Uyuşmazlık Mahkemesinin kuruluşu, üyelerinin nitelikleri ve seçimleri ile işleyişi kanunla düzenlenir. Bu mahkemenin Başkanlığını Anayasa Mahkemesince, kendi üyeleri arasından görevlendirilen üye yapar.
Diğer mahkemelerle, Anayasa Mahkemesi arasındaki görev uyuşmazlıklarında, Anayasa Mahkemesinin kararı esas alınır.
B) SAYIŞTAY
Sayıştay, Anayasa’nın 160. maddesinde düzenlenmiş bir hesap mahkemesidir. Sayıştay yasama organı adına bütçe uygulamalarını denetler ve kesin hükme bağlar.

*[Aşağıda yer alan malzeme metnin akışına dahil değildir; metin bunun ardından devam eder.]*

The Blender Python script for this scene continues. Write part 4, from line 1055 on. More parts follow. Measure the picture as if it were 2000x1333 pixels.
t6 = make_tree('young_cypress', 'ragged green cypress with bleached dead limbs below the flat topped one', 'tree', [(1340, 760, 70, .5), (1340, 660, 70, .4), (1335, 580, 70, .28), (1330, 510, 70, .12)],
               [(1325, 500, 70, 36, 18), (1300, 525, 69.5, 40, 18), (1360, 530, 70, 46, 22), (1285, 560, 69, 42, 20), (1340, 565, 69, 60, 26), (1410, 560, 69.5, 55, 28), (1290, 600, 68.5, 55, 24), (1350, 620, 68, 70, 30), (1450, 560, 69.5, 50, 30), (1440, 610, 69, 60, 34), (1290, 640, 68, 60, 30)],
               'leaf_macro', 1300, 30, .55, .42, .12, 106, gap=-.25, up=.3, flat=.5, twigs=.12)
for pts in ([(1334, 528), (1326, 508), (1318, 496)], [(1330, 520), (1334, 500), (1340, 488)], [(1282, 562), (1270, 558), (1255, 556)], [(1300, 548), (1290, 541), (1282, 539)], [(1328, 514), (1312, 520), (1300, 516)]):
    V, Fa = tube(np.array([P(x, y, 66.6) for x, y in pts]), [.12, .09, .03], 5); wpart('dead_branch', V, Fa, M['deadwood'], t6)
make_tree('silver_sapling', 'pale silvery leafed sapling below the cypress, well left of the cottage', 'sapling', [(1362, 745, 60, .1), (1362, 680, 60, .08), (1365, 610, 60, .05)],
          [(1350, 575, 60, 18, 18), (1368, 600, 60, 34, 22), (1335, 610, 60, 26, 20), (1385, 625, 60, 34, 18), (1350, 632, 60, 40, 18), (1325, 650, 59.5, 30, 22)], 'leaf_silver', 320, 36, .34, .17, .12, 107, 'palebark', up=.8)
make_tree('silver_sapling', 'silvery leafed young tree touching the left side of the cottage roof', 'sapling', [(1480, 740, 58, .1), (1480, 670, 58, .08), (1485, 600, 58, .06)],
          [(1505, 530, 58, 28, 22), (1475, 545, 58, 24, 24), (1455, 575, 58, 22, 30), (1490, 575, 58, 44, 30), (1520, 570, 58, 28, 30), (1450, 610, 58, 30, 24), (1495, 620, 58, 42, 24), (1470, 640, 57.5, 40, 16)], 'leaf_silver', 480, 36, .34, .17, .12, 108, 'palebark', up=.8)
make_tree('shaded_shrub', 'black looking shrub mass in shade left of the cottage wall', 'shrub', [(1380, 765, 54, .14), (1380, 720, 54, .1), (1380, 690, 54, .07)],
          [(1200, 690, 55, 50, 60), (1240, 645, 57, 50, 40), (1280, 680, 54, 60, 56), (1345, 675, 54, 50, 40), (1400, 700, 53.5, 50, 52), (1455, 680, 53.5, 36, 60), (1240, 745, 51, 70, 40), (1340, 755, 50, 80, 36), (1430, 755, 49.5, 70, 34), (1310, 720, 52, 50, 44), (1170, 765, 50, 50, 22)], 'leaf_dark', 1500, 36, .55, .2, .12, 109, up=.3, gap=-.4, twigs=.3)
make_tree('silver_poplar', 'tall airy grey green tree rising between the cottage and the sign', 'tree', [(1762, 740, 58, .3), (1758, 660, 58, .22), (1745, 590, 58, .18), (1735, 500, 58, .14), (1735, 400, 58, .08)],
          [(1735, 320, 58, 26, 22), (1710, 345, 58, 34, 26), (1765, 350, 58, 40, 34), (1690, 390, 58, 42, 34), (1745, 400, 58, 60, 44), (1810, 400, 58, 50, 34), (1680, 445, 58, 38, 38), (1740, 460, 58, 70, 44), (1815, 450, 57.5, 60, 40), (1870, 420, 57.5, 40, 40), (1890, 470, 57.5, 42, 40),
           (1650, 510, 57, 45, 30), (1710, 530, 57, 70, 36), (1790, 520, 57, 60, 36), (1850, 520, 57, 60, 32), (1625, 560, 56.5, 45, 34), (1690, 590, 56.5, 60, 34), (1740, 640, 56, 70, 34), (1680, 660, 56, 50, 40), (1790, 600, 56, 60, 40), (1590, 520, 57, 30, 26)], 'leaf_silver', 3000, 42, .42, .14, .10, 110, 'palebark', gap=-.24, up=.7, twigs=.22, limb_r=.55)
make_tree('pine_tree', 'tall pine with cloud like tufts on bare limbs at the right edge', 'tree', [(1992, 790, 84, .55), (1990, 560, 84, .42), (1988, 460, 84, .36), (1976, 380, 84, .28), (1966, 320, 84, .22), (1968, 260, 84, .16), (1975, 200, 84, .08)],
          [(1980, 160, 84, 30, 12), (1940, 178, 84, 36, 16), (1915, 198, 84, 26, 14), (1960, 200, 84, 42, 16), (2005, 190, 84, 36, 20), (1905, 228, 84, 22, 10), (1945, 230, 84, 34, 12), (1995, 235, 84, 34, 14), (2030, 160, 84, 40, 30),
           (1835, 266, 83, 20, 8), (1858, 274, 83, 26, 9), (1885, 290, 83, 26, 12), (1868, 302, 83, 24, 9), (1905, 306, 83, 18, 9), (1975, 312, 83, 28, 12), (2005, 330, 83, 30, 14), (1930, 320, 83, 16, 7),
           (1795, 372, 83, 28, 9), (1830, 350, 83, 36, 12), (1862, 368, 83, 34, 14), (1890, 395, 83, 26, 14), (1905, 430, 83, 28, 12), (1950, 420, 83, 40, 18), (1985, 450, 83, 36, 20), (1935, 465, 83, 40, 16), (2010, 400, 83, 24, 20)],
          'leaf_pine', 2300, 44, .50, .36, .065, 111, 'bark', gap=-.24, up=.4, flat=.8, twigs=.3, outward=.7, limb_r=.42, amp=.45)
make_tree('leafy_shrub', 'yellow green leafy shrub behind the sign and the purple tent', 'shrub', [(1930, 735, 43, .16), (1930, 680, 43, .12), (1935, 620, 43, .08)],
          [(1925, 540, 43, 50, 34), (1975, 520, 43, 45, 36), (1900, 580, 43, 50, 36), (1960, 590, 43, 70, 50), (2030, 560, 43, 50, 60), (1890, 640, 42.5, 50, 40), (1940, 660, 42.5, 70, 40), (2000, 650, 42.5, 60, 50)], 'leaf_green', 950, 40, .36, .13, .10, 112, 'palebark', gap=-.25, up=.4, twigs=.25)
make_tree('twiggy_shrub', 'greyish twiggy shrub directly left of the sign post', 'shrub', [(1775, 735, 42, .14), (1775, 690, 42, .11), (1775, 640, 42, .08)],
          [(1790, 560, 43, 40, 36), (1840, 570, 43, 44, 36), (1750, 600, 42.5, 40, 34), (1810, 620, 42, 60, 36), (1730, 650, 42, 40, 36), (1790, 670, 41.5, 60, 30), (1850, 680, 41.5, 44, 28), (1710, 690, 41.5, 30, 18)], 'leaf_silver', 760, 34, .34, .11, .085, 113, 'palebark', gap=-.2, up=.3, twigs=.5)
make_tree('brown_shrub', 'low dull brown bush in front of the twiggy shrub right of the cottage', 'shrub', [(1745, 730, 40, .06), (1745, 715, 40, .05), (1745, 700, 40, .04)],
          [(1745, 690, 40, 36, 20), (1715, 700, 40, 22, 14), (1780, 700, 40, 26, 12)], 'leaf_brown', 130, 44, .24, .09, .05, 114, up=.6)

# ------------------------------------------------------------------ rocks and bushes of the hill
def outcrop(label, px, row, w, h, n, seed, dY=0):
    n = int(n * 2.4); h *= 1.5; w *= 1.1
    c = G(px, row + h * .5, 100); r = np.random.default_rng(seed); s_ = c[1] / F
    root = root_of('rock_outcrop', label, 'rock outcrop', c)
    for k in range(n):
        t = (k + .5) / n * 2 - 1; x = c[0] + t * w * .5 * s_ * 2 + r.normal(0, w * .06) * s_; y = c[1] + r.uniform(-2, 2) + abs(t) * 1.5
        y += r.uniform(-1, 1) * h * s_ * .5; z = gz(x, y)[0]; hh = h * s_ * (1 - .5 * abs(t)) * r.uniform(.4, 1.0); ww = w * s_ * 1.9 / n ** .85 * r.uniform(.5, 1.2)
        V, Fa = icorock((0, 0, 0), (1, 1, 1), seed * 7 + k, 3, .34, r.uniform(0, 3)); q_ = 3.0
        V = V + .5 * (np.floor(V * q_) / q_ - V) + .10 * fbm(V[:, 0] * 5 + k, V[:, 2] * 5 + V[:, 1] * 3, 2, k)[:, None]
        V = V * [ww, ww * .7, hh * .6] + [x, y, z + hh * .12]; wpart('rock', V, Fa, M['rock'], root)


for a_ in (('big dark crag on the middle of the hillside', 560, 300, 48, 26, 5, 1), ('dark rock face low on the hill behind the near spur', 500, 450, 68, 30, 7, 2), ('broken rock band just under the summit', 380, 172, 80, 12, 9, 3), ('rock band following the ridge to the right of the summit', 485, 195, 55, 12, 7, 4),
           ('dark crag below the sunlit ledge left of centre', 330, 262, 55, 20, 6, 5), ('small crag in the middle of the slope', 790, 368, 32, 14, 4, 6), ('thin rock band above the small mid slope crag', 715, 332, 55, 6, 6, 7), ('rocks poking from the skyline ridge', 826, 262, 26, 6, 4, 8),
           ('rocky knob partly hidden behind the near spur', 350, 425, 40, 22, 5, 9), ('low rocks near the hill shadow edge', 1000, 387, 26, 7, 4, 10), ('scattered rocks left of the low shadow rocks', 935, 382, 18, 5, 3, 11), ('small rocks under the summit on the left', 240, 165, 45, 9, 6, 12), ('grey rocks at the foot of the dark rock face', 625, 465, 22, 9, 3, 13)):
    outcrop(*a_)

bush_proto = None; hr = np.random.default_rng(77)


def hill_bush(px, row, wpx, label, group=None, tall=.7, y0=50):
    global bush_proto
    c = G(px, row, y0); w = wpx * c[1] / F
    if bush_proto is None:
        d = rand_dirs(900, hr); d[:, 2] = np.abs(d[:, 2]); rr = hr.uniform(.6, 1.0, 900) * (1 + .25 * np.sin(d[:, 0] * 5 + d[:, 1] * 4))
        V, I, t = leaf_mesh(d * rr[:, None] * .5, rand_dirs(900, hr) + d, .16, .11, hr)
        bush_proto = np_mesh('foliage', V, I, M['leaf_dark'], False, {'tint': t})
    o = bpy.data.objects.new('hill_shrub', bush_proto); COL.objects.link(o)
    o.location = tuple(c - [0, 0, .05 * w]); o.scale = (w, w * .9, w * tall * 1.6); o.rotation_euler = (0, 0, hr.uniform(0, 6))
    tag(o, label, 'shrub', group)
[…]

Sayıştay’ın denetleme görevi ile aldığı kararlar idari karar kabul edilirken; sorumluların hesap ve işlemlerini kesin hükme bağlama görevi gereği aldığı kararlar yargısal karar kabul edilmektedir.
C) HAKİMLER VE SAVCILAR KURULU
Hâkimler ve Savcılar Kurulu onüç üyeden oluşur.
Kurulun Başkanı Adalet Bakanıdır. Adalet Bakanlığı Müsteşarı Kurulun tabiî üyesidir. Ancak yeni sistemde müsteşarlık makamı kaldırıldığından Adalet Bakan Yardımcılarından birine bu görev verilmektedir. Kurula Cumhurbaşkanı tarafından adli yargı hakim ve savcıları arasından 3 üye, idari yargı hakim ve savcıları arasından 1 üye seçilir. Adalet Bakanı ve Bakan Yardımcısını da Cumhurbaşkanı tarafından atandığına göre kurulun 6 üyesi Cumhurbaşkanı tarafından belirlenir. Geriye kalan 7 üye meclis tarafından belirlenir. Meclis 3 üyeyi Yargıtay, 1 üyeyi Danıştay ve 3 üyeyi hukuk alanındaki öğretim üyeleri ile avukatlar arasından seçmektedir.
Hakimler ve savcılar kurulunun görev ve yetkileri Anayasa’nın 159. maddesinde, “Kurul, adlî ve idarî yargı hâkim ve savcılarını mesleğe kabul etme, atama ve nakletme, geçici yetki verme, yükselme ve birinci sınıfa ayırma, kadro dağıtma, meslekte kalmaları uygun görülmeyenler hakkında karar verme, disiplin cezası verme, görevden uzaklaştırma işlemlerini yapar; Adalet Bakanlığının, bir mahkemenin kaldırılması veya yargı çevresinin değiştirilmesi konusundaki tekliflerini karara bağlar; ayrıca, Anayasa ve kanunlarla verilen diğer görevleri yerine getirir” şeklinde sayılmıştır.